La sfida delle microplastiche
È importante ricordare che per quanto riguarda le microplastiche e la loro concentrazione nell’ambiente ci si sta ancora muovendo un po’ a rilento. Negli ultimi anni sono state svolte numerose ricerche sui metodi per il rilevamento, l’identificazione e la quantificazione delle microplastiche. Tuttavia, non c’è dubbio che esistano ancora oggi delle difficoltà analitiche oggettive delle quali forse si sta parlando poco.
Va comunque ricordato che sono attualmente disponibili alcune nuove tecniche promettenti che potrebbero migliorare la precisione delle rilevazioni, ma sono stati riportati ad oggi solo pochi studi sui metodi di ridimensionamento in grado di correggere le eventuali incompatibilità nei dati causate dai diversi tipi di particelle di microplastica.
Quali metodi di rilevazione delle microplastiche esistono?
A questo punto potrebbe sorgere spontanea una domanda: “ma quindi come faccio a capire quante microplastiche ho ingerito oggi, o questa settimana?”.

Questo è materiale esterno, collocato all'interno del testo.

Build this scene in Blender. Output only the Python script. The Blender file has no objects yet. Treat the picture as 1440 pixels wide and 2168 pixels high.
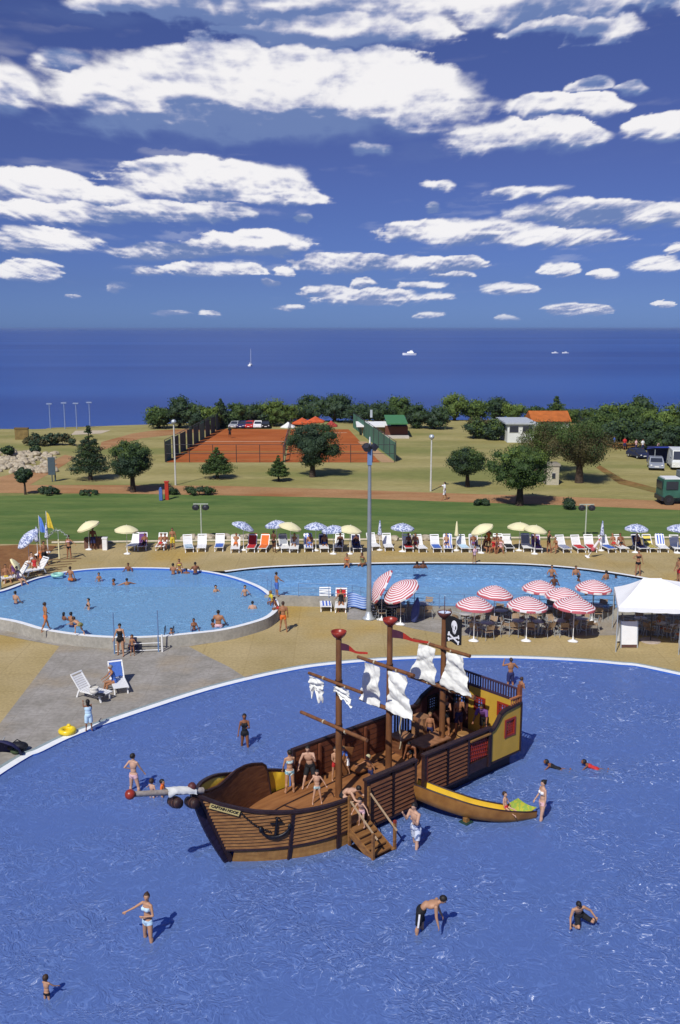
import bpy, math, random
import numpy as np
from mathutils import Vector, Matrix
R = math.radians
random.seed(7)
scene = bpy.context.scene
col = scene.collection
# ---------------------------------------------------------------- camera maths
F, CH = 2050.0, 16.8
PIT = math.atan(389 / F)
cP, sP = math.cos(PIT), math.sin(PIT)
def G(px, py, z=0.0):
    """point of the place at height z that the photograph shows at px, py (surveying the photograph)"""
    u = (px - 720) / F; v = (py - 1084) / F
    d = (u, cP - sP * v, -sP - cP * v)
    t = (z - CH) / d[2]
    return Vector((d[0] * t, d[1] * t, z))
def HT(px, py, pyt, z=0.0):
    """height of an upright thing with its foot at px,py and its top at pyt"""
    y = G(px, py, z).y; v = (pyt - 1084) / F
    t = y / (cP - sP * v)
    return CH + (-sP - cP * v) * t - z
def PXM(py, z=0.0):
    """metres per pixel across, at ground row py"""
    p = G(720, py, z); return (p.y * cP - (z - CH) * sP) / F
# ---------------------------------------------------------------- materials
MATS = {}
def M(name, c, rough=.75, var=.14, sc=6., bump=0., spec=.3, metal=0., det=4., c2=None, stretch=None):
    if name in MATS: return MATS[name]
    m = bpy.data.materials.new(name); m.use_nodes = True; nt = m.node_tree
    b = nt.nodes['Principled BSDF']
    tc = nt.nodes.new('ShaderNodeTexCoord')
    src = tc.outputs['Object']
    if stretch:
        mp = nt.nodes.new('ShaderNodeMapping'); mp.inputs['Scale'].default_value = stretch
        nt.links.new(src, mp.inputs[0]); src = mp.outputs[0]
    n = nt.nodes.new('ShaderNodeTexNoise'); n.inputs['Scale'].default_value = sc; n.inputs['Detail'].default_value = det
    nt.links.new(src, n.inputs['Vector'])
    mx = nt.nodes.new('ShaderNodeMix'); mx.data_type = 'RGBA'
    rmp = nt.nodes.new('ShaderNodeMapRange'); rmp.inputs[1].default_value = .3; rmp.inputs[2].default_value = .7
    nt.links.new(n.outputs[0], rmp.inputs[0]); nt.links.new(rmp.outputs[0], mx.inputs[0])
    a = [max(0, x * (1 - var)) for x in c] + [1]; d = [min(1, x * (1 + var)) for x in c] + [1]
    if c2: a = list(c) + [1]; d = list(c2) + [1]
    mx.inputs[6].default_value = a; mx.inputs[7].default_value = d
    nt.links.new(mx.outputs[2], b.inputs['Base Color'])
    b.inputs['Roughness'].default_value = rough; b.inputs['Metallic'].default_value = metal
    b.inputs['Specular IOR Level'].default_value = spec
    if bump:
        bp = nt.nodes.new('ShaderNodeBump'); bp.inputs['Strength'].default_value = bump; bp.inputs['Distance'].default_value = .05
        nt.links.new(n.outputs[0], bp.inputs['Height']); nt.links.new(bp.outputs[0], b.inputs['Normal'])
    MATS[name] = m
    return m
def stripes(name, ca, cb, freq, axis='Z', radial=False, rough=.8, coord='Object', duty=.5, trans=0.):
    """woven stripes: rings down a parasol (radial) or bands along an axis"""
    if name in MATS: return MATS[name]
    m = bpy.data.materials.new(name); m.use_nodes = True; nt = m.node_tree; b = nt.nodes['Principled BSDF']
    tc = nt.nodes.new('ShaderNodeTexCoord'); sx = nt.nodes.new('ShaderNodeSeparateXYZ')
    nt.links.new(tc.outputs[coord], sx.inputs[0])
    def mth(op, a, bb=None):
        q = nt.nodes.new('ShaderNodeMath'); q.operation = op
        for i, v in enumerate((a, bb)):
            if v is None: continue
            if isinstance(v, (int, float)): q.inputs[i].default_value = v
            else: nt.links.new(v, q.inputs[i])
        return q.outputs[0]
    s = sx.outputs['XYZ'.index(axis)]
    if radial: s = mth('SQRT', mth('ADD', mth('MULTIPLY', sx.outputs[0], sx.outputs[0]), mth('MULTIPLY', sx.outputs[1], sx.outputs[1])))
    f = mth('FRACT', mth('MULTIPLY', s, freq)); g = mth('GREATER_THAN', f, duty)
    mx = nt.nodes.new('ShaderNodeMix'); mx.data_type = 'RGBA'
    nt.links.new(g, mx.inputs[0]); mx.inputs[6].default_value = list(ca) + [1]; mx.inputs[7].default_value = list(cb) + [1]
    nt.links.new(mx.outputs[2], b.inputs['Base Color']); b.inputs['Roughness'].default_value = rough
    MATS[name] = m
    return m
def spots(name, ca, cb, sc, thr=.5, rough=.8):
    if name in MATS: return MATS[name]
    m = bpy.data.materials.new(name); m.use_nodes = True; nt = m.node_tree; b = nt.nodes['Principled BSDF']
    tc = nt.nodes.new('ShaderNodeTexCoord'); n = nt.nodes.new('ShaderNodeTexNoise'); n.inputs['Scale'].default_value = sc; n.inputs['Detail'].default_value = 3
    nt.links.new(tc.outputs['Object'], n.inputs['Vector'])
    g = nt.nodes.new('ShaderNodeMapRange'); g.inputs[1].default_value = thr - .03; g.inputs[2].default_value = thr + .03
    nt.links.new(n.outputs[0], g.inputs[0])
    mx = nt.nodes.new('ShaderNodeMix'); mx.data_type = 'RGBA'
    nt.links.new(g.outputs[0], mx.inputs[0]); mx.inputs[6].default_value = list(ca) + [1]; mx.inputs[7].default_value = list(cb) + [1]
    nt.links.new(mx.outputs[2], b.inputs['Base Color']); b.inputs['Roughness'].default_value = rough
    MATS[name] = m
    return m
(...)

Sappiamo per certo che la risposta a questa domanda non è “zero”. Al contempo, rispondere in maniera molto precisa, come già anticipato, è complesso.
In linea generale, sono stati sviluppati finora due metodi per il rilevamento di queste sostanze: da un lato troviamo la valutazione gravimetrica (che è basata sul peso), dall’altro la conta al microscopio. La scelta tra i due metodi dipende dalla quantità di rilascio del campione: se è abbondante, si preferisce la misurazione del peso delle fibre, poiché la presenza di contaminanti non vi incide significativamente; in caso contrario, si opta per la conta e l’analisi al microscopio, che richiede al contrario tempi di prova più lunghi. Il dibattito sul tema oggi si sta focalizzando anche su quale metodo di test sia più adatto. Per quanto riguarda nello specifico la loro concentrazione nelle acque, inoltre, le principali tecniche di analisi riconosciute anche in seno alla Commissione Europea si dividono in due categorie principali:
- Metodi di analisi termica: che identificano i polimeri in un campione e misurano la quantità totale di ciascun tipo di polimero, confrontando i prodotti di decomposizione con una libreria di spettri. Tuttavia, non forniscono informazioni sul numero, la dimensione o la forma delle particelle. La sensibilità dipende dalla quantità minima di massa rilevabile;
- Metodi di microscopia infrarossa (IR) o Raman: possono identificare il tipo di polimero presente nelle singole particelle e fornire informazioni sulla loro dimensione e forma. Per riconoscere i polimeri, si confrontano gli spettri delle particelle con una libreria di polimeri noti. La dimensione minima delle particelle che può essere identificata dipende dal metodo e dagli strumenti utilizzati.